* [EXERCISE INSTRUCTIONS]: Exactly the lines from the one that contains "(0.80, -0.08, 0.30)))" to the one that contains "b = (0.8572, 0.6131, 0.0)", both lines included, should be copied, and no others.

__________

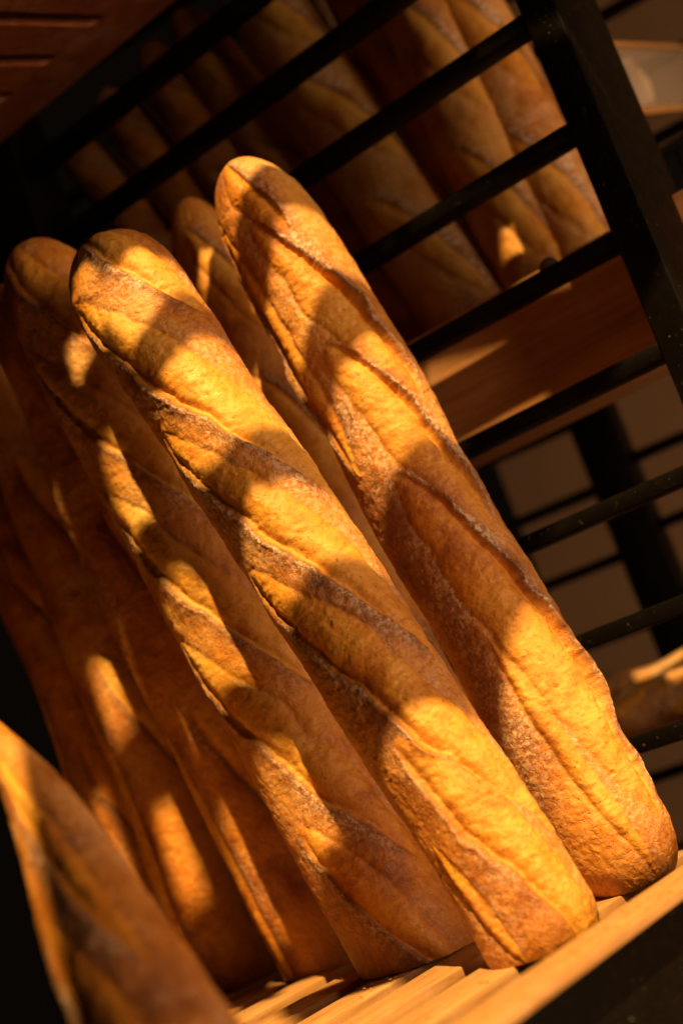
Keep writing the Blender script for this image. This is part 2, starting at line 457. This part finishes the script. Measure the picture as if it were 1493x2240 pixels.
b = (0.9150, 0.4620, 0.0)
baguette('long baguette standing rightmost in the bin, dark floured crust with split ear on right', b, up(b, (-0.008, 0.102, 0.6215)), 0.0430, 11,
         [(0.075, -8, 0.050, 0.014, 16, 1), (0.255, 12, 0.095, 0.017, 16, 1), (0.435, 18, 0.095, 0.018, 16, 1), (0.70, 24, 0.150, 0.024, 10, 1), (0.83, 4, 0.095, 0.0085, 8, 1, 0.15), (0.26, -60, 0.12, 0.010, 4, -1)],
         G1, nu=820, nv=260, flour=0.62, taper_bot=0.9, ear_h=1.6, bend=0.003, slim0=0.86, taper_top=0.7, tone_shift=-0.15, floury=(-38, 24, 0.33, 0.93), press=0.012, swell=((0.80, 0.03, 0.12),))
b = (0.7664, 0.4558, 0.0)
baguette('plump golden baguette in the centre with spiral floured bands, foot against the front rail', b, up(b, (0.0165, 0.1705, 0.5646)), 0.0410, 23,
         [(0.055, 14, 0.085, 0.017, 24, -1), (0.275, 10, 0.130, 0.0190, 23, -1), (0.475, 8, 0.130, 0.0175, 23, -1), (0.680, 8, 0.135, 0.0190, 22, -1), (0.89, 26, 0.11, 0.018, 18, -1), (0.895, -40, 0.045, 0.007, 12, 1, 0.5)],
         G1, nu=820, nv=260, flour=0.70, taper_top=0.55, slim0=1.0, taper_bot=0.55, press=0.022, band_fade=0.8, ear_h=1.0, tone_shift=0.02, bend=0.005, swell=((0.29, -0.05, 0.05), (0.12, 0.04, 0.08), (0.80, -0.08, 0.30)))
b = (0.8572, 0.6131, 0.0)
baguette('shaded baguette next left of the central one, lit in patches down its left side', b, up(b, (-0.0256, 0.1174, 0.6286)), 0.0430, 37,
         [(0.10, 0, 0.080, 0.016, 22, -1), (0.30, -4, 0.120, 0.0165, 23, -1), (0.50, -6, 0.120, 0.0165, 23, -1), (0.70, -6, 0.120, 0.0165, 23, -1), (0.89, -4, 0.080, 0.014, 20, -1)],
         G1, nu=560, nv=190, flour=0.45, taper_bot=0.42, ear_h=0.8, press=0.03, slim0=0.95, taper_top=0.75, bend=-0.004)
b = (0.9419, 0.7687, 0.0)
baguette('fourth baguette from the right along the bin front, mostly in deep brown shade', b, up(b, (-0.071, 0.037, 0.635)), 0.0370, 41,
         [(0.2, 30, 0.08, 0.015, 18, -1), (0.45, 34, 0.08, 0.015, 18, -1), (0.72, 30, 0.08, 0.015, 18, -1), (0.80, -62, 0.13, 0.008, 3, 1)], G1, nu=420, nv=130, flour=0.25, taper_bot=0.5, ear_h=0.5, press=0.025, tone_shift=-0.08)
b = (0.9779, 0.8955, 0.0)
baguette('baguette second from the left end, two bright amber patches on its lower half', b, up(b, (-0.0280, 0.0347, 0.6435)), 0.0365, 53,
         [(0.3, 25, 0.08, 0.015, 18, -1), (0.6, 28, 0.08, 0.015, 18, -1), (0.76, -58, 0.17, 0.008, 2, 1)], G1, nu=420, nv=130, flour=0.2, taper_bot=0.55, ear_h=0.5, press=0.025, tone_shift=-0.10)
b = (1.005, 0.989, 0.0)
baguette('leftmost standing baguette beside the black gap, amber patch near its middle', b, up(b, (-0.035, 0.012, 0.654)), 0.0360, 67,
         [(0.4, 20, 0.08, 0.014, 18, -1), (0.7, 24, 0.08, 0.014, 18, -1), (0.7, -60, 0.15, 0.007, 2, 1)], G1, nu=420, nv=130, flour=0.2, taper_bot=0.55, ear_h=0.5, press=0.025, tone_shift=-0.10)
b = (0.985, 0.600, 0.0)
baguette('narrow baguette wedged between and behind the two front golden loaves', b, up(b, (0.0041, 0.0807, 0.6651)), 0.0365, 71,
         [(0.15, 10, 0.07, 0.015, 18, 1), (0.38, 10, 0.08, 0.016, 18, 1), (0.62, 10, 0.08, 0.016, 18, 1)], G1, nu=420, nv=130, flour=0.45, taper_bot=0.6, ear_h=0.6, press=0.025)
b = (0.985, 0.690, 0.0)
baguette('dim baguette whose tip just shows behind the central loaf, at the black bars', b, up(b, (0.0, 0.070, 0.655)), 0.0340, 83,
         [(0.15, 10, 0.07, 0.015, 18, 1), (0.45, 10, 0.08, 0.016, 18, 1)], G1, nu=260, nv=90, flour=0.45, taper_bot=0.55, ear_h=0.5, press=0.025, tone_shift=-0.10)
b = (0.2982, 0.2237, -0.1890)
baguette('blurred slanting baguette in the bottom left foreground with a pale split', b, (0.5186, 0.5874, 0.2342), 0.0300, 97,
         [(0.22, -10, 0.10, 0.008, 10, -1), (0.50, -14, 0.13, 0.012, 8, -1), (0.85, -10, 0.12, 0.013, 12, -1)], G1, nu=420, nv=130, flour=0.75, pointed=0.30, slim0=1.0, taper_bot=0.6, ear_h=0.9, tone_shift=-0.12)
low_bin = empty('low_front_bin', (0.27, 0.17, -0.239), 'dark wooden ledge out of view below the foreground baguette', 'shelf')
box('plank', (0.10, 0.02, -0.2090), (0.45, 0.16, -0.1895), MAT_WOOD_REAR, low_bin)
box('plank', (0.10, 0.17, -0.2090), (0.45, 0.31, -0.1895), MAT_WOOD_REAR, low_bin)

# ------------------------------------------------------------------ the shelf behind the grille and its loaves
def slotted_board(name, sx, sy, th, slots, mat, parent=None, rounded=True):
    """a board in its own XY plane with slot holes: slots = (cx, cy, length, width, angle)"""
    cu = bpy.data.curves.new(name, 'CURVE'); cu.dimensions = '2D'; cu.fill_mode = 'BOTH'; cu.extrude = th / 2; cu.bevel_depth = 0.0008
    def poly(pts):
        sp = cu.splines.new('POLY'); sp.points.add(len(pts) - 1)
        for q_, pnt in zip(sp.points, pts): q_.co = (pnt[0], pnt[1], 0, 1)
        sp.use_cyclic_u = True
    poly([(0, 0), (sx, 0), (sx, sy), (0, sy)])
    for (cx, cy, ln, wd, an) in slots:
        pts = []
        for k_ in range(20):
            t = 2 * math.pi * k_ / 20
            x = math.copysign((ln - wd) / 2, math.cos(t)) + wd / 2 * math.cos(t); y = wd / 2 * math.sin(t)
            c_, s2 = math.cos(R(an)), math.sin(R(an))
            pts.append((cx + x * c_ - y * s2, cy + x * s2 + y * c_))
        poly(pts)
    tmp = bpy.data.objects.new(name, cu); COL.objects.link(tmp)
    dg = bpy.context.evaluated_depsgraph_get()
    me = bpy.data.meshes.new_from_object(tmp.evaluated_get(dg))
    bpy.data.objects.remove(tmp, do_unlink=True)
    me.materials.clear(); me.materials.append(mat); me.name = name
    o = bpy.data.objects.new(name, me); link(o, parent)
    return o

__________

* [EXPECTED ANSWER]:
         G1, nu=820, nv=260, flour=0.70, taper_top=0.55, slim0=1.0, taper_bot=0.55, press=0.022, band_fade=0.8, ear_h=1.0, tone_shift=0.02, bend=0.005, swell=((0.29, -0.05, 0.05), (0.12, 0.04, 0.08), (0.80, -0.08, 0.30)))
b = (0.8572, 0.6131, 0.0)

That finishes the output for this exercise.